• _EXERCISE DIRECTIONS_
Select from the data all lines with the word "scene".

*** PROVIDED DATA ***

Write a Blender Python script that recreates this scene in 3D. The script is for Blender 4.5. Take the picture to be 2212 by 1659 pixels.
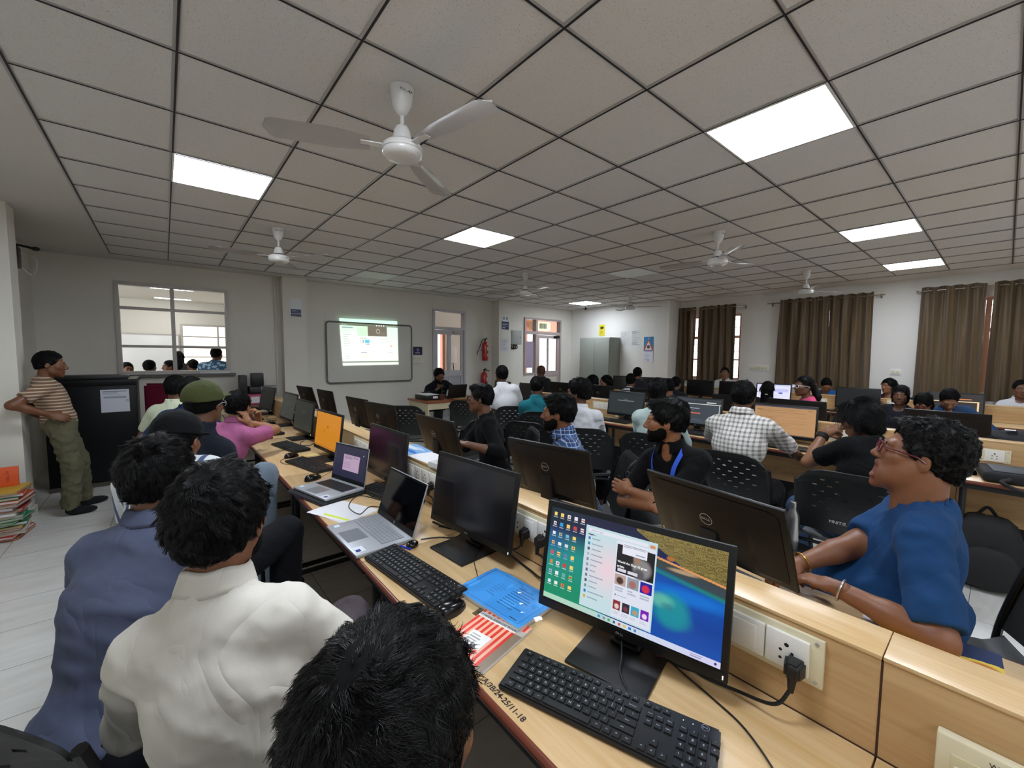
import bpy, bmesh, math, random
import numpy as np
from mathutils import Vector, Matrix, Euler, noise
PI = math.pi
R = math.radians
for o in list(bpy.data.objects):
    bpy.data.objects.remove(o)
SC = bpy.context.scene
COL = SC.collection
# ------------------------------------------------------------------ camera, light, exposure
CAMZ = 1.60
cam_d = bpy.data.cameras.new('camera')
cam = bpy.data.objects.new('camera', cam_d)
COL.objects.link(cam)
YAW, PITCH, ROLL = R(39.976), R(3.977), R(0.436)
cam_d.sensor_width = 36.0
cam_d.lens = 36.0 * 894.8 / 2212.0
cam_d.clip_start = 0.02
_f = Vector((math.sin(YAW) * math.cos(PITCH), math.cos(YAW) * math.cos(PITCH), -math.sin(PITCH)))
_r0 = Vector((math.cos(YAW), -math.sin(YAW), 0))
_u0 = _r0.cross(_f)
_r = _r0 * math.cos(ROLL) + _u0 * math.sin(ROLL)
_u = _u0 * math.cos(ROLL) - _r0 * math.sin(ROLL)
_m = Matrix((_r, _u, -_f)).transposed().to_4x4()
_m.translation = Vector((0, 0, CAMZ))
cam.matrix_world = _m
SC.camera = cam
SC.view_settings.view_transform = 'Standard'
SC.view_settings.look = 'None'
SC.view_settings.gamma = 1.0
SC.view_settings.use_curve_mapping = False
SC.view_settings.exposure = 0.45
world = bpy.data.worlds.new('sky')
SC.world = world
world.use_nodes = True
_bg = world.node_tree.nodes['Background']
_bg.inputs[0].default_value = (0.93, 0.96, 1.0, 1)
_bg.inputs[1].default_value = 3.2
PANEL_EMIT = 25.0          # ceiling LED panels
H = 2.93                   # ceiling height
# ------------------------------------------------------------------ materials
MATS = {}
def rgb(h):
    h = h.lstrip('#')
    c = [int(h[i:i + 2], 16) / 255 for i in (0, 2, 4)]
    return tuple(((x + .055) / 1.055) ** 2.4 if x > .04045 else x / 12.92 for x in c) + (1,)
def _new(name):
    m = bpy.data.materials.new(name); m.use_nodes = True
    nt = m.node_tree
    return m, nt, nt.nodes['Principled BSDF']
def mat(name, col, rough=.6, metal=0., bump=0., bscale=200., spec=.5, var=0., vscale=3., sheen=0., coat=0., alpha=None, stretch=(1, 1, 1), crease=0.):
    """plain procedural material: colour with a little noise variation and noise bump"""
    if name in MATS: return MATS[name]
    m, nt, b = _new(name)
    c = rgb(col) if isinstance(col, str) else tuple(col) + (1,)
    b.inputs['Base Color'].default_value = c
    b.inputs['Roughness'].default_value = rough
    b.inputs['Metallic'].default_value = metal
    b.inputs['Specular IOR Level'].default_value = spec
    if sheen: b.inputs['Sheen Weight'].default_value = sheen
    if coat: b.inputs['Coat Weight'].default_value = coat
    N = nt.nodes.new; L = nt.links.new
    if var or bump:
        tc = N('ShaderNodeTexCoord'); mp = N('ShaderNodeMapping')
        mp.inputs['Scale'].default_value = stretch
        L(tc.outputs['Object'], mp.inputs[0])
    if var:
        n = N('ShaderNodeTexNoise'); n.inputs['Scale'].default_value = vscale; n.inputs['Detail'].default_value = 5
        L(mp.outputs[0], n.inputs['Vector'])
        mr = N('ShaderNodeMapRange'); mr.inputs['From Min'].default_value = .3; mr.inputs['From Max'].default_value = .7
        mr.inputs['To Min'].default_value = 1 - var; mr.inputs['To Max'].default_value = 1 + var
        L(n.outputs['Fac'], mr.inputs['Value'])
        mx = N('ShaderNodeVectorMath'); mx.operation = 'SCALE'
        mx.inputs[0].default_value = c[:3]
        L(mr.outputs[0], mx.inputs['Scale']); L(mx.outputs[0], b.inputs['Base Color'])
    if bump:
        n2 = N('ShaderNodeTexNoise'); n2.inputs['Scale'].default_value = bscale; n2.inputs['Detail'].default_value = 3
        L(mp.outputs[0], n2.inputs['Vector'])
        bp = N('ShaderNodeBump'); bp.inputs['Strength'].default_value = bump; bp.inputs['Distance'].default_value = .003
        L(n2.outputs['Fac'], bp.inputs['Height']); L(bp.outputs[0], b.inputs['Normal'])
        if crease: add_crease(nt, tc.outputs['Object'], bp, crease)
    MATS[name] = m
    return m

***

• _SOLUTION TO THIS TASK_
Write a Blender Python script that recreates this scene in 3D. The script is for Blender 4.5. Take the picture to be 2212 by 1659 pixels.
SC = bpy.context.scene